Abstract

This Article criticizes the Supreme Court's substantive due process standard, by which the Court protects unenumerated constitutional rights only if they are deeply rooted in history and tradition. First, the Article objects to the standard by way of internal critique, arguing that it does not serve the principal rationale for its adoption, constraining judicial discretion. The standard fails to constrain judicial discretion for three main reasons: First, the Court has vast discretion in deciding which traditions to take into account. Second, there is substantial discretion in determining how to define the tradition at issue, which can be exploited to advance the predilections of the Justices. Finally, even if the Court finds that an asserted liberty interest is supported by American tradition, it must take the further step of determining whether that interest should receive contemporaneous protection, an inquiry which depends heavily on the type of moral judgment the Court sought to avoid by using the deep roots test.

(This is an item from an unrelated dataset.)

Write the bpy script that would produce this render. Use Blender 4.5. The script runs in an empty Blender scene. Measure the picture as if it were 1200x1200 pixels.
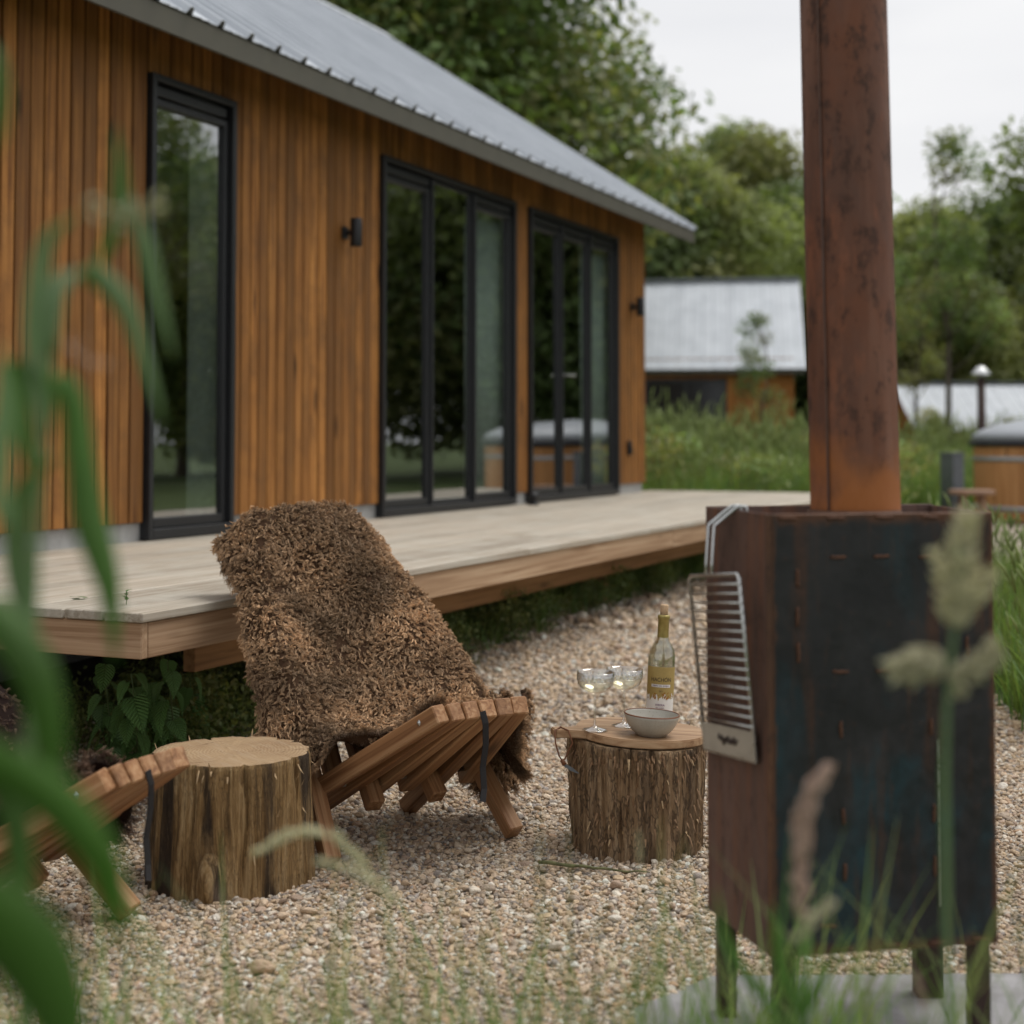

Taken collectively, these points show that the deep roots test does very little to cabin judicial discretion, as the Supreme Court had hoped it would. Second, the Article objects to the standard by way of external critique, arguing that it is at war with principles of personal autonomy, majoritarianism and normative progress. To avoid these problems, the Article proposes that the Court replace the current substantive due process standard with the open-ended standard articulated by Justice Cardozo in Palko v. Connecticut.